**Task objective:** Pull every line containing "this" from the entries.

• • • • •

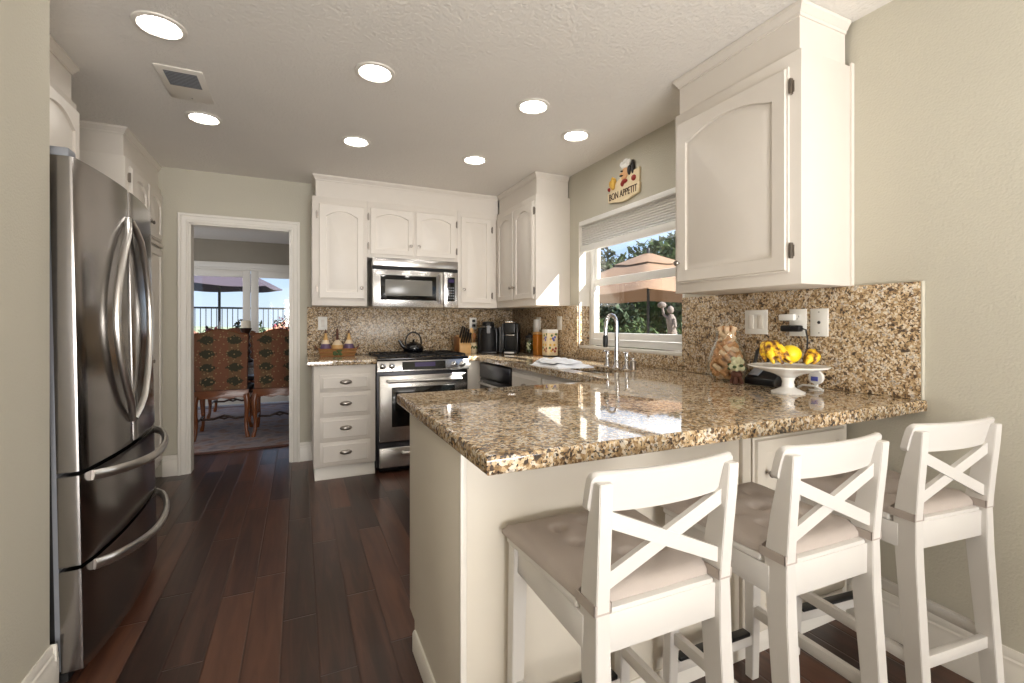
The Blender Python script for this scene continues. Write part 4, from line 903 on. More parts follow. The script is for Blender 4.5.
# coffee makers
def coffee_maker(loc, rz, lab, s=1.0, style=0):
    t = thing('coffee_maker', lab, 'coffee maker', (0, 0, 0))
    if style == 0:
        m = MB(); m.box(-0.10, 0.10, -0.03, 0.14, 0, 0.245, 0.018, 3); obj('body', m, 'black_plastic', t)
        m = MB(); m.lathe([(0.072, 0.02), (0.076, 0.06), (0.076, 0.17), (0.070, 0.225)], (0, -0.03, 0), 24); obj('front_shell', m, 'black_matte', t)
        m = MB(); m.lathe([(0.060, 0.225), (0.062, 0.262), (0.056, 0.290), (0.045, 0.300), (0.004, 0.303)], (0, -0.02, 0), 24); obj('brew_head', m, 'black_plastic', t)
        m = MB(); m.lathe([(0.0635, 0.244), (0.0645, 0.250), (0.0635, 0.256)], (0, -0.02, 0), 24); obj('chrome_ring', m, 'chrome', t)
        m = MB(); m.box(-0.018, 0.018, -0.118, -0.075, 0.19, 0.262, 0.01); obj('lift_handle', m, 'grey_plastic', t)
        m = MB(); m.box(-0.075, 0.075, -0.13, 0.0, 0, 0.022, 0.006); obj('drip_tray', m, 'black_plastic', t)
        m = MB(); m.box(0.103, 0.135, -0.02, 0.13, 0.0, 0.255, 0.012); obj('water_tank', m, 'grey_plastic', t)
    else:
        m = MB(); m.box(-0.078, 0.078, 0.0, 0.15, 0, 0.29, 0.014, 3); m.box(-0.078, -0.06, -0.10, 0.0, 0.02, 0.29, 0.006); m.box(0.06, 0.078, -0.10, 0.0, 0.02, 0.29, 0.006); obj('body', m, 'black_plastic', t)
        m = MB(); m.box(-0.058, 0.058, -0.11, 0.0, 0.19, 0.295, 0.014, 3); obj('brew_head', m, 'black_plastic', t)
        m = MB(); m.tube([(-0.05, -0.02, 0.296), (-0.05, -0.10, 0.302), (-0.035, -0.118, 0.302), (0.035, -0.118, 0.302), (0.05, -0.10, 0.302), (0.05, -0.02, 0.296)], 0.008, 8); obj('lift_handle', m, 'chrome', t)
        m = MB(); m.box(-0.045, 0.045, -0.112, -0.100, 0.176, 0.184, 0.002); obj('trim_strip', m, 'chrome', t)
        m = MB(); m.box(-0.062, 0.062, -0.13, 0.0, 0, 0.03, 0.008); b2 = obj('drip_tray', m, 'black_plastic', t)
        m = MB(); m.box(-0.045, 0.045, -0.133, -0.128, 0.008, 0.022, 0.001); obj('badge', m, 'ceramic_white', b2)
    t.location = loc; t.rotation_euler = (0, 0, rz); t.scale = (s, s, s)
coffee_maker((1.650, 4.135, CT), -0.35, 'round-fronted black coffee maker, the left of the two', 1.0, 0)
coffee_maker((1.822, 3.985, CT), -0.55, 'boxy black coffee maker with chrome lift handle, the right of the two', 0.98, 1)
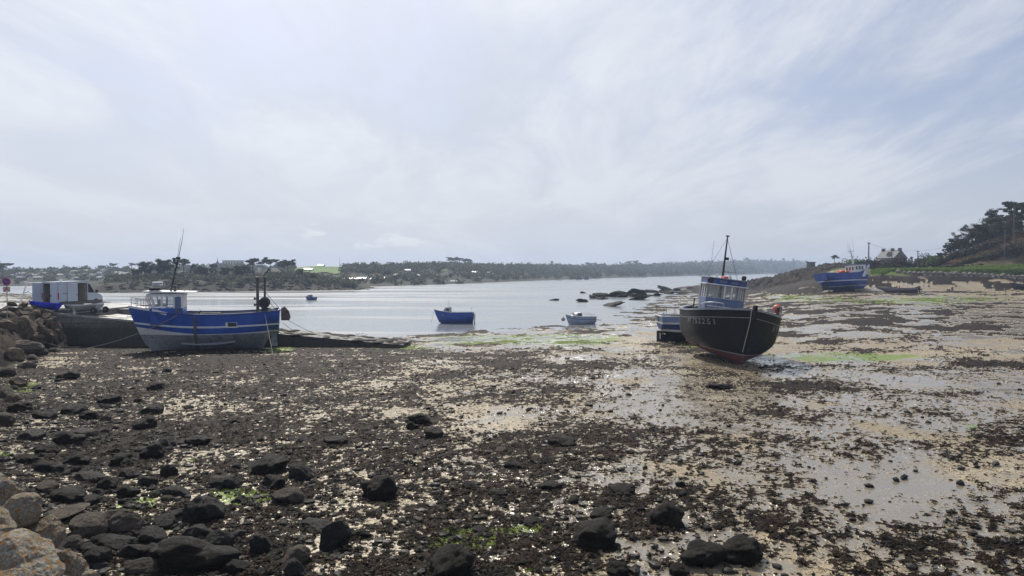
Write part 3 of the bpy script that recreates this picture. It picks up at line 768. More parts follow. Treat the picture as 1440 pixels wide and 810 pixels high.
def pebbles():
    N = 15000
    p = 450 - (450 - 108) * rng.random(N) ** .9
    y = H * F / p; u = -.80 + 1.5 * rng.random(N) ** 1.35; x = u * y
    dens = np.clip(.95 - (u + .7) * .8, .07, 1)
    k = rng.random(N) < dens
    x, y = x[k], y[k]; n = len(x)
    bm = bmesh.new(); bmesh.ops.create_icosphere(bm, subdivisions=1, radius=1)
    bv = np.array([v.co[:] for v in bm.verts]); bf = np.array([[v.index for v in q.verts] for q in bm.faces], dtype=np.int32); bm.free()
    nv = len(bv)
    s = (.02 + .10 * rng.random(n) ** 3) * (1 + .006 * y)
    V = np.repeat(bv[None], n, 0) * (1 + rng.normal(0, .16, (n, nv, 1)))
    V[:, :, 2] *= rng.uniform(.45, .8, n)[:, None]; V[:, :, 0] *= rng.uniform(.8, 1.5, n)[:, None]
    a = rng.uniform(0, 6.28, n); ca, sa = np.cos(a)[:, None], np.sin(a)[:, None]
    vx = V[:, :, 0] * ca - V[:, :, 1] * sa; vy = V[:, :, 0] * sa + V[:, :, 1] * ca
    V = np.stack([vx * s[:, None] + x[:, None], vy * s[:, None] + y[:, None], V[:, :, 2] * s[:, None] + (base_h(x, y) + .02 + s * .12)[:, None]], 2).reshape(-1, 3)
    f = (bf[None] + (np.arange(n, dtype=np.int32) * nv)[:, None, None]).reshape(-1, 3)
    t = NT('shore_pebbles'); g = t.pos(); n1 = t.noise(g, 2.2, 3, .6); n2 = t.noise(g, 5.5, 2, .5)
    c = t.mix(t.ramp(n2, .35, .6), (.006, .005, .004, 1), (.017, .015, .012, 1)); c = t.mix(t.ramp(n1, .57, .7), c, (.09, .078, .06, 1))
    tag(np_mesh('pebbles', V, f, t.out(c, t.ramp(n2, .3, .7, .5, .8), .25), smooth=False), 'dark pebbles strewn over the weed', kind='stuff')
pebbles()
# ---------------------------------------------------------------- hull builder
class Hull:
    def __init__(s, L, B, zs, zk, stern=.7, tm=.42, p=2.3, rake=1.0, srk=.3, bul=.7, vee=.75, kt=.08, full=.75, bw=.5):
        s.L, s.B, s.zs, s.zk, s.stern, s.tm, s.p, s.rake, s.srk, s.bul, s.vee, s.kt, s.full, s.bw = L, B, zs, zk, stern, tm, p, rake, srk, bul, vee, kt, full, bw
    def half(s, t):
        if t < s.tm: b = s.stern + (1 - s.stern) * math.sin(math.pi / 2 * t / s.tm)
        else: b = 1 - ((t - s.tm) / (1 - s.tm)) ** s.p
        return max(0, b) * s.B / 2
    def pt(s, t, z):
        zk, zs = s.zk(t), s.zs(t)
        q = min(1.0, max(0.0, (z - zk) / max(.01, zs - zk)))
        x = s.L * (t - .5) - s.rake * (1 - q) ** 1.25 * smf(.62, 1, t) + s.srk * (1 - q) * (1 - smf(0, .2, t))
        gm = math.sin(math.pi / 2 * min(1, q / .55)) ** s.full * (.9 + .1 * q)
        gb = q ** s.vee
        gs = .12 * q + .88 * smf(.0, .8, q) ** .8
        wb = smf(s.bw, 1, t); ws = (1 - smf(.0, .4, t)) * .75
        g = gm * (1 - wb) + gb * wb
        g = g * (1 - ws) + gs * ws
        return x, max(s.half(t) * g, s.kt * (1 - .5 * wb))
    def find_t(s, x, z):
        t = x / s.L + .5
        for _ in range(12): t += (x - s.pt(min(1, max(0, t)), z)[0]) / s.L * .8
        return min(1, max(0, t))
    def ts(s, n=44):
        return [1 - (1 - i / n) ** 1.25 for i in range(n + 1)]
    def build(s, mats, bands, parent, inner=None, n=44, name='hull'):
        "bands: list of (upper z as function of t, material index, rows)"
        mb = MB(); T = s.ts(n)
        rows = []; rm = []
        for t in T:
            zk, zs = s.zk(t), s.zs(t); lo = zk; r = [zk]
            for up, mi, k in bands:
                u = zs if up is None else min(zs, max(lo, up(t)))
                for j in range(1, k + 1): r.append(lo + (u - lo) * j / k)
                lo = u
            rows.append(r)
        for up, mi, k in bands: rm += [mi] * k
        nr = len(rows[0]); nt = len(T)
        for sd in (1, -1):
            vs = []
            for t, r in zip(T, rows):
                for z in r:
                    x, y = s.pt(t, z); vs.append((x, sd * y, z))
            for j in range(nr - 1):
                fs = [(i * nr + j, (i + 1) * nr + j, (i + 1) * nr + j + 1, i * nr + j + 1) for i in range(nt - 1)]
                mb.add(vs, fs, rm[j], True)   # duplicates are merged below
        # keel strip, stem and transom
        a = [(*s.pt(t, r[0]), r[0]) for t, r in zip(T, rows)]
        vs = [(x, y, z) for x, y, z in a] + [(x, -y, z) for x, y, z in a]
        mb.add(vs, [(i, i + 1, nt + i + 1, nt + i) for i in range(nt - 1)], rm[0])
        for ti, t in ((0, T[0]), (nt - 1, T[-1])):
            b = [(*s.pt(t, z), z) for z in rows[ti]]
            vs = [(x, y, z) for x, y, z in b] + [(x, -y, z) for x, y, z in b]
            for j in range(nr - 1): mb.add(vs, [(j, j + 1, nr + j + 1, nr + j)], rm[j])
        # inside of the bulwark
        if inner is not None:
            for sd in (1, -1):
                vs = []
                for t in T:
                    for z in (s.zs(t), s.zs(t) - s.bul):
                        x, y = s.pt(t, z); x = min(x, s.L / 2 - .16) if t > .9 else x
                        vs.append((x + (.07 if t < .02 else 0), sd * max(0, y - .07), z))
                mb.add(vs, [(i * 2, (i + 1) * 2, (i + 1) * 2 + 1, i * 2 + 1) for i in range(nt - 1)], inner, True)
            b = []
            for z in (s.zs(0), s.zs(0) - s.bul):
                x, y = s.pt(0, z); b += [(x + .07, y - .07, z), (x + .07, -y + .07, z)]
            mb.add(b, [(0, 1, 3, 2)], inner)
        import bmesh
        o = mb.build(name, mats, parent, fix=False)
        bm = bmesh.new(); bm.from_mesh(o.data); bmesh.ops.remove_doubles(bm, verts=bm.verts, dist=.002); bmesh.ops.recalc_face_normals(bm, faces=bm.faces); bm.to_mesh(o.data); bm.free()
        return o
    def deck(s, mat, parent, drop=None, name='deck'):
        mb = MB(); T = s.ts(30); d = s.bul if drop is None else drop
        a = []
        for t in T:
            z = s.zs(t) - d; x, y = s.pt(t, z); a.append((x, max(0, y - .06), z))
        n = len(a); vs = a + [(x, -y, z) for x, y, z in a]
        mb.add(vs, [(i, i + 1, n + i + 1, n + i) for i in range(n - 1)])
        return mb.build(name, mat, parent, fix=False)
    def rail(s, mat, parent, w=.16, h=.08, name='gunwale', zoff=0.0, t0=0, t1=1, out=.04, zf=None, end=True):
        "strip that follows the sheer (or zf) round the hull"
        mb = MB(); T = [t0 + (t1 - t0) * i / 40 for i in range(41)]
        zf = zf or (lambda t: s.zs(t) + zoff)
        for sd in (1, -1):
            vs = []
            for t in T:
                z = zf(t); x, y = s.pt(t, z)
                yo, yi = y + out, max(0.0, y + out - w)
                vs += [(x, sd * yo, z - h / 2), (x, sd * yo, z + h / 2), (x, sd * yi, z + h / 2), (x, sd * yi, z - h / 2)]
            fs = []
            for i in range(len(T) - 1):
                for j in range(4): fs.append((i * 4 + j, i * 4 + (j + 1) % 4, i * 4 + 4 + (j + 1) % 4, i * 4 + 4 + j))
            fs += [(0, 1, 2, 3), tuple(len(vs) - 4 + q for q in (3, 2, 1, 0))]
            mb.add(vs, fs, 0)
        if end and t0 == 0:
            x, y = s.pt(0, zf(0)); mb.box((x - out / 2 + .02, 0, zf(0)), (w, 2 * y - w, h))
        return mb.build(name, mat, parent)
    def text(s, body, t, z, size, side, mat, parent, slope=0.0, name='registration', spacing=1.15):
        cu = bpy.data.curves.new('txt', 'FONT'); cu.body = body; cu.size = size; cu.space_character = spacing; cu.align_x = 'CENTER'
        cu.offset = .006
        tmp = bpy.data.objects.new('txt', cu); COL.objects.link(tmp)
        dg = bpy.context.evaluated_depsgraph_get(); me = bpy.data.meshes.new_from_object(tmp.evaluated_get(dg))
        bpy.data.objects.remove(tmp)
        x0 = s.pt(t, z)[0]
        for v in me.vertices:
            u, w = v.co.x, v.co.y
            x = x0 + (u if side < 0 else -u); zz = z + w + slope * (x - x0)
            tt = s.find_t(x, zz); y = s.pt(tt, zz)[1]
            v.co = (x, side * (y + .02), zz)
        me.name = name; me.materials.append(mat)
        o = bpy.data.objects.new(name, me); link(o, parent)
        md = o.modifiers.new('t', 'SOLIDIFY'); md.thickness = .01; md.offset = 0
        return o
    def posts(s, mat, parent, t0, t1, n, h, r=.022, inset=.05, rails=(1.0, .5), name='bow_rail', both=True, close=True):
        mb = MB(); top = {k: [] for k in rails}
        path = []
        for sd in ((1, -1) if both else (1,)):
            seg = []
            for i in range(n):
                t = t0 + (t1 - t0) * i / (n - 1); z = s.zs(t); x, y = s.pt(t, z); y = max(.0, y - inset)
                seg.append(Vector((x, sd * y, z)))
            path.append(seg)
        allp = path[0] + (list(reversed(path[1])) if both else [])
        for p in allp: mb.tube([p, p + Vector((0, 0, h))], r, 6)
        for k in rails:
            if close or not both: mb.tube([p + Vector((0, 0, h * k)) for p in allp], r, 6)
            else:
                for seg in path: mb.tube([p + Vector((0, 0, h * k)) for p in seg], r, 6)
        return mb.build(name, mat, parent, fix=False)
def rope(name, pts, r, mat, label, sag=.25, n=14, cat='rope', group=None):
    path = []
    for a, b in zip(pts[:-1], pts[1:]):
        a, b = Vector(a), Vector(b)
        for i in range(n + (b is pts[-1])):
            q = i / n; p = a.lerp(b, q); p.z -= sag * 4 * q * (1 - q); path.append(p)
    path.append(Vector(pts[-1]))
    mb = MB(); mb.tube(path, r, 6)
    return tag(mb.build(name, mat), label, cat, group)
def window(parent, c, w, h, axis='x', frame=M['white'], glass=M['glass_dark'], fr=.05, th=.03, rot=None, name='window'):
    "frame with a pane as its child; axis = the way it faces; rot = extra turn about its centre"
    mb = MB(); g = MB()
    mb.box((0, 0, h / 2 + fr / 2), (th, w + 2 * fr, fr)); mb.box((0, 0, -h / 2 - fr / 2), (th, w + 2 * fr, fr))
    mb.box((0, w / 2 + fr / 2, 0), (th, fr, h - .002)); mb.box((0, -w / 2 - fr / 2, 0), (th, fr, h - .002))
    g.box((0, 0, 0), (th * .4, w - .001, h - .001))
    o = mb.build(name, frame, parent); o.location = c
    o.rotation_euler = rot if rot is not None else (0, 0, 0 if axis == 'x' else math.pi / 2)
    g.build('pane', glass, o)
    return o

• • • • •

**Result:**
The Blender Python script for this scene continues. Write part 4, from line 903 on. More parts follow. The script is for Blender 4.5.
Write part 3 of the bpy script that recreates this picture. It picks up at line 768. More parts follow. Treat the picture as 1440 pixels wide and 810 pixels high.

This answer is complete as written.